**Request**
Reproduce the listing verbatim.

**Available data**
------------------------
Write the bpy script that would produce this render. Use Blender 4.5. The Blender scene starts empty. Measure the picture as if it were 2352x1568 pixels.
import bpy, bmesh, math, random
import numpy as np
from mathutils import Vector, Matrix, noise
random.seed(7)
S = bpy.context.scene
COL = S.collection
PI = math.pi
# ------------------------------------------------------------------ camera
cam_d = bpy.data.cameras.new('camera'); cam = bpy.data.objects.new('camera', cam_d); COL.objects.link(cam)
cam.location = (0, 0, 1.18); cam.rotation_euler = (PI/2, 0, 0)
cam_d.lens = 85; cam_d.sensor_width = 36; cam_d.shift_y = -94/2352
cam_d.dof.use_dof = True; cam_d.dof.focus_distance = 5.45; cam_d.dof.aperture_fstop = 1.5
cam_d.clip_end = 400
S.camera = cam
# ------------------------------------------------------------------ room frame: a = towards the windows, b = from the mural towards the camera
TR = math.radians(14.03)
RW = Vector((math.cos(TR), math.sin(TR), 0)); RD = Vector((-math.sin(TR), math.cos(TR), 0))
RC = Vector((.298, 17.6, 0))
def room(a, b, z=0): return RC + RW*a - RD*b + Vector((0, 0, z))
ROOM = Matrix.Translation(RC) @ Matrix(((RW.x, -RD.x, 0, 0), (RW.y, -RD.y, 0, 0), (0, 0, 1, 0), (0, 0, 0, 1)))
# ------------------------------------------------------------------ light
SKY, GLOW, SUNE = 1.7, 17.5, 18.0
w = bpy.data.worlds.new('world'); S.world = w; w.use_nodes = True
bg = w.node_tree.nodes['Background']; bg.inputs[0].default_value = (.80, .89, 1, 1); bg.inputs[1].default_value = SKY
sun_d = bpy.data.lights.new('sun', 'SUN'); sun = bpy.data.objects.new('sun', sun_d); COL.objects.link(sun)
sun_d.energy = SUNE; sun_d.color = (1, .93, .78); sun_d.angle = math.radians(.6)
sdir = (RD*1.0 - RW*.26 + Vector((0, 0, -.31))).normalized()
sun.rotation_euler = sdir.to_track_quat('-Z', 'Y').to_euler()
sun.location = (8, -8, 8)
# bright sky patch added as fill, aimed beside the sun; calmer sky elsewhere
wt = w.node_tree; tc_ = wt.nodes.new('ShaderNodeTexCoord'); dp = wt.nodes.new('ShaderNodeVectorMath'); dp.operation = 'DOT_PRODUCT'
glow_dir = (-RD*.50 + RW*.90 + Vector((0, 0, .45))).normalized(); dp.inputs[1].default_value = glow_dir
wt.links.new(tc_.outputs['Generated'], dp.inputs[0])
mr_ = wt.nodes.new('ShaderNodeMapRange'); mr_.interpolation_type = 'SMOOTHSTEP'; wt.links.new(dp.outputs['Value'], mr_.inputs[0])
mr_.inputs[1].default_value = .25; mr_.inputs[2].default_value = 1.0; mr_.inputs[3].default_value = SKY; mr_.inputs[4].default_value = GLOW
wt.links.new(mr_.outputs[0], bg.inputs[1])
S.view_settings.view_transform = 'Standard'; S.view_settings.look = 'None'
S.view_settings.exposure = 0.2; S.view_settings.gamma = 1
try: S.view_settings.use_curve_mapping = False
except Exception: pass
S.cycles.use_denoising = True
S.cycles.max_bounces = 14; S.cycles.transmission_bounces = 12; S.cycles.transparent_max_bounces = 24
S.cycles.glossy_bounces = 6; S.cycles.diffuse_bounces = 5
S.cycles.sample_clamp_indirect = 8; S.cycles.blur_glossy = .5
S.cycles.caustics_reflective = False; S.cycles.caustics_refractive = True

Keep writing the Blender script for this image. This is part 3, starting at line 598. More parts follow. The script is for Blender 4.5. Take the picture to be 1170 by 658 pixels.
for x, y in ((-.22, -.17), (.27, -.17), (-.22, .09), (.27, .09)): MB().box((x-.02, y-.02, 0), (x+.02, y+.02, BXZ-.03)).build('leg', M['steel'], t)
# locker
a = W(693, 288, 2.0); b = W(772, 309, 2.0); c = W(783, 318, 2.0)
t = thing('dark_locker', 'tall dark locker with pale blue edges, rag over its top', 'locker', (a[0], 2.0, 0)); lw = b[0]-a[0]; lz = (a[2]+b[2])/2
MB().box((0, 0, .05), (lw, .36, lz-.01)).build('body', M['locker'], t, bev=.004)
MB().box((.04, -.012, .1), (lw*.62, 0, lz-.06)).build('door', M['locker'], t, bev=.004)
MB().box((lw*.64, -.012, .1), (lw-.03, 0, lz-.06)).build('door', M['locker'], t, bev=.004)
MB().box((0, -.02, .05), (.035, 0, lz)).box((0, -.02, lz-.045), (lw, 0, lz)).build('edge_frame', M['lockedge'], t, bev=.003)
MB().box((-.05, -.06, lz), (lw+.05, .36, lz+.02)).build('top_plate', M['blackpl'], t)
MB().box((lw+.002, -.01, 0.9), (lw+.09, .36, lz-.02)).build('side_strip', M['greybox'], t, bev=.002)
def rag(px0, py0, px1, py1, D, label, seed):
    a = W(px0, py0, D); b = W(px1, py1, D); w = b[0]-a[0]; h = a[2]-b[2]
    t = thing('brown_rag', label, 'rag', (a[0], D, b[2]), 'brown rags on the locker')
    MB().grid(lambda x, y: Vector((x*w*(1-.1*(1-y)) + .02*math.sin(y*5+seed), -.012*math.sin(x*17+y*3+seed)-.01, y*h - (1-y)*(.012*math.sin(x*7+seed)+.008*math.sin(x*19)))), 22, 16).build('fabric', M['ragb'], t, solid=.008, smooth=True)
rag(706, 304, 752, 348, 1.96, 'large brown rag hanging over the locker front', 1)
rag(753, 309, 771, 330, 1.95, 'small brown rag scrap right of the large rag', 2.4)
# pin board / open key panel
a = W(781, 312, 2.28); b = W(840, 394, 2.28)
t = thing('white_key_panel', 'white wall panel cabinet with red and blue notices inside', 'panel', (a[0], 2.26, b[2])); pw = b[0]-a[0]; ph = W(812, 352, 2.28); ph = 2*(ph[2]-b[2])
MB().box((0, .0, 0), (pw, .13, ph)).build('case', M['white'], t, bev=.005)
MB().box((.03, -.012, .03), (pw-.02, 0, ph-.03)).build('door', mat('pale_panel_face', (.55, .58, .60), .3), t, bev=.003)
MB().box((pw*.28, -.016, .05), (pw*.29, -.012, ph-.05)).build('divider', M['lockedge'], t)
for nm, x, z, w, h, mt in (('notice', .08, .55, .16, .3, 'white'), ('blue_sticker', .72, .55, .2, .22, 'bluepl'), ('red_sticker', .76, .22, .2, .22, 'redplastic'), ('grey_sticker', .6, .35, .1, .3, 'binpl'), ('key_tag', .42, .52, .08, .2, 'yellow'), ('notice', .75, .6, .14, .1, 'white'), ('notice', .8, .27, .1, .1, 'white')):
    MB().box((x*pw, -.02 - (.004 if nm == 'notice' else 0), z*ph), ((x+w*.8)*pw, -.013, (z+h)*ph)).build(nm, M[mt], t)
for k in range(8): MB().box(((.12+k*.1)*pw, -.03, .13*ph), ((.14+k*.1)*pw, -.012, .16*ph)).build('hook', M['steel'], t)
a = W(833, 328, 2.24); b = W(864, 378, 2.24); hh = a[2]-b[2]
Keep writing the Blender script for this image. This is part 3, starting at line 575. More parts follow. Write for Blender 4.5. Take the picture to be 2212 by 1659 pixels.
------------------------
**Reply**
Write the bpy script that would produce this render. Use Blender 4.5. The Blender scene starts empty. Measure the picture as if it were 2352x1568 pixels.
import bpy, bmesh, math, random
import numpy as np
from mathutils import Vector, Matrix, noise
random.seed(7)
S = bpy.context.scene
COL = S.collection
PI = math.pi
# ------------------------------------------------------------------ camera
cam_d = bpy.data.cameras.new('camera'); cam = bpy.data.objects.new('camera', cam_d); COL.objects.link(cam)
cam.location = (0, 0, 1.18); cam.rotation_euler = (PI/2, 0, 0)
cam_d.lens = 85; cam_d.sensor_width = 36; cam_d.shift_y = -94/2352
cam_d.dof.use_dof = True; cam_d.dof.focus_distance = 5.45; cam_d.dof.aperture_fstop = 1.5
cam_d.clip_end = 400
S.camera = cam
# ------------------------------------------------------------------ room frame: a = towards the windows, b = from the mural towards the camera
TR = math.radians(14.03)
RW = Vector((math.cos(TR), math.sin(TR), 0)); RD = Vector((-math.sin(TR), math.cos(TR), 0))
RC = Vector((.298, 17.6, 0))
def room(a, b, z=0): return RC + RW*a - RD*b + Vector((0, 0, z))
ROOM = Matrix.Translation(RC) @ Matrix(((RW.x, -RD.x, 0, 0), (RW.y, -RD.y, 0, 0), (0, 0, 1, 0), (0, 0, 0, 1)))
# ------------------------------------------------------------------ light
SKY, GLOW, SUNE = 1.7, 17.5, 18.0
w = bpy.data.worlds.new('world'); S.world = w; w.use_nodes = True
bg = w.node_tree.nodes['Background']; bg.inputs[0].default_value = (.80, .89, 1, 1); bg.inputs[1].default_value = SKY
sun_d = bpy.data.lights.new('sun', 'SUN'); sun = bpy.data.objects.new('sun', sun_d); COL.objects.link(sun)
sun_d.energy = SUNE; sun_d.color = (1, .93, .78); sun_d.angle = math.radians(.6)
sdir = (RD*1.0 - RW*.26 + Vector((0, 0, -.31))).normalized()
sun.rotation_euler = sdir.to_track_quat('-Z', 'Y').to_euler()
sun.location = (8, -8, 8)
# bright sky patch added as fill, aimed beside the sun; calmer sky elsewhere
wt = w.node_tree; tc_ = wt.nodes.new('ShaderNodeTexCoord'); dp = wt.nodes.new('ShaderNodeVectorMath'); dp.operation = 'DOT_PRODUCT'
glow_dir = (-RD*.50 + RW*.90 + Vector((0, 0, .45))).normalized(); dp.inputs[1].default_value = glow_dir
wt.links.new(tc_.outputs['Generated'], dp.inputs[0])
mr_ = wt.nodes.new('ShaderNodeMapRange'); mr_.interpolation_type = 'SMOOTHSTEP'; wt.links.new(dp.outputs['Value'], mr_.inputs[0])
mr_.inputs[1].default_value = .25; mr_.inputs[2].default_value = 1.0; mr_.inputs[3].default_value = SKY; mr_.inputs[4].default_value = GLOW
wt.links.new(mr_.outputs[0], bg.inputs[1])
S.view_settings.view_transform = 'Standard'; S.view_settings.look = 'None'
S.view_settings.exposure = 0.2; S.view_settings.gamma = 1
try: S.view_settings.use_curve_mapping = False
except Exception: pass
S.cycles.use_denoising = True
S.cycles.max_bounces = 14; S.cycles.transmission_bounces = 12; S.cycles.transparent_max_bounces = 24
S.cycles.glossy_bounces = 6; S.cycles.diffuse_bounces = 5
S.cycles.sample_clamp_indirect = 8; S.cycles.blur_glossy = .5
S.cycles.caustics_reflective = False; S.cycles.caustics_refractive = True

Keep writing the Blender script for this image. This is part 3, starting at line 598. More parts follow. The script is for Blender 4.5. Take the picture to be 1170 by 658 pixels.
for x, y in ((-.22, -.17), (.27, -.17), (-.22, .09), (.27, .09)): MB().box((x-.02, y-.02, 0), (x+.02, y+.02, BXZ-.03)).build('leg', M['steel'], t)
# locker
a = W(693, 288, 2.0); b = W(772, 309, 2.0); c = W(783, 318, 2.0)
t = thing('dark_locker', 'tall dark locker with pale blue edges, rag over its top', 'locker', (a[0], 2.0, 0)); lw = b[0]-a[0]; lz = (a[2]+b[2])/2
MB().box((0, 0, .05), (lw, .36, lz-.01)).build('body', M['locker'], t, bev=.004)
MB().box((.04, -.012, .1), (lw*.62, 0, lz-.06)).build('door', M['locker'], t, bev=.004)
MB().box((lw*.64, -.012, .1), (lw-.03, 0, lz-.06)).build('door', M['locker'], t, bev=.004)
MB().box((0, -.02, .05), (.035, 0, lz)).box((0, -.02, lz-.045), (lw, 0, lz)).build('edge_frame', M['lockedge'], t, bev=.003)
MB().box((-.05, -.06, lz), (lw+.05, .36, lz+.02)).build('top_plate', M['blackpl'], t)
MB().box((lw+.002, -.01, 0.9), (lw+.09, .36, lz-.02)).build('side_strip', M['greybox'], t, bev=.002)
def rag(px0, py0, px1, py1, D, label, seed):
    a = W(px0, py0, D); b = W(px1, py1, D); w = b[0]-a[0]; h = a[2]-b[2]
    t = thing('brown_rag', label, 'rag', (a[0], D, b[2]), 'brown rags on the locker')
    MB().grid(lambda x, y: Vector((x*w*(1-.1*(1-y)) + .02*math.sin(y*5+seed), -.012*math.sin(x*17+y*3+seed)-.01, y*h - (1-y)*(.012*math.sin(x*7+seed)+.008*math.sin(x*19)))), 22, 16).build('fabric', M['ragb'], t, solid=.008, smooth=True)
rag(706, 304, 752, 348, 1.96, 'large brown rag hanging over the locker front', 1)
rag(753, 309, 771, 330, 1.95, 'small brown rag scrap right of the large rag', 2.4)
# pin board / open key panel
a = W(781, 312, 2.28); b = W(840, 394, 2.28)
t = thing('white_key_panel', 'white wall panel cabinet with red and blue notices inside', 'panel', (a[0], 2.26, b[2])); pw = b[0]-a[0]; ph = W(812, 352, 2.28); ph = 2*(ph[2]-b[2])
MB().box((0, .0, 0), (pw, .13, ph)).build('case', M['white'], t, bev=.005)
MB().box((.03, -.012, .03), (pw-.02, 0, ph-.03)).build('door', mat('pale_panel_face', (.55, .58, .60), .3), t, bev=.003)
MB().box((pw*.28, -.016, .05), (pw*.29, -.012, ph-.05)).build('divider', M['lockedge'], t)
for nm, x, z, w, h, mt in (('notice', .08, .55, .16, .3, 'white'), ('blue_sticker', .72, .55, .2, .22, 'bluepl'), ('red_sticker', .76, .22, .2, .22, 'redplastic'), ('grey_sticker', .6, .35, .1, .3, 'binpl'), ('key_tag', .42, .52, .08, .2, 'yellow'), ('notice', .75, .6, .14, .1, 'white'), ('notice', .8, .27, .1, .1, 'white')):
    MB().box((x*pw, -.02 - (.004 if nm == 'notice' else 0), z*ph), ((x+w*.8)*pw, -.013, (z+h)*ph)).build(nm, M[mt], t)
for k in range(8): MB().box(((.12+k*.1)*pw, -.03, .13*ph), ((.14+k*.1)*pw, -.012, .16*ph)).build('hook', M['steel'], t)
a = W(833, 328, 2.24); b = W(864, 378, 2.24); hh = a[2]-b[2]
Keep writing the Blender script for this image. This is part 3, starting at line 575. More parts follow. Write for Blender 4.5. Take the picture to be 2212 by 1659 pixels.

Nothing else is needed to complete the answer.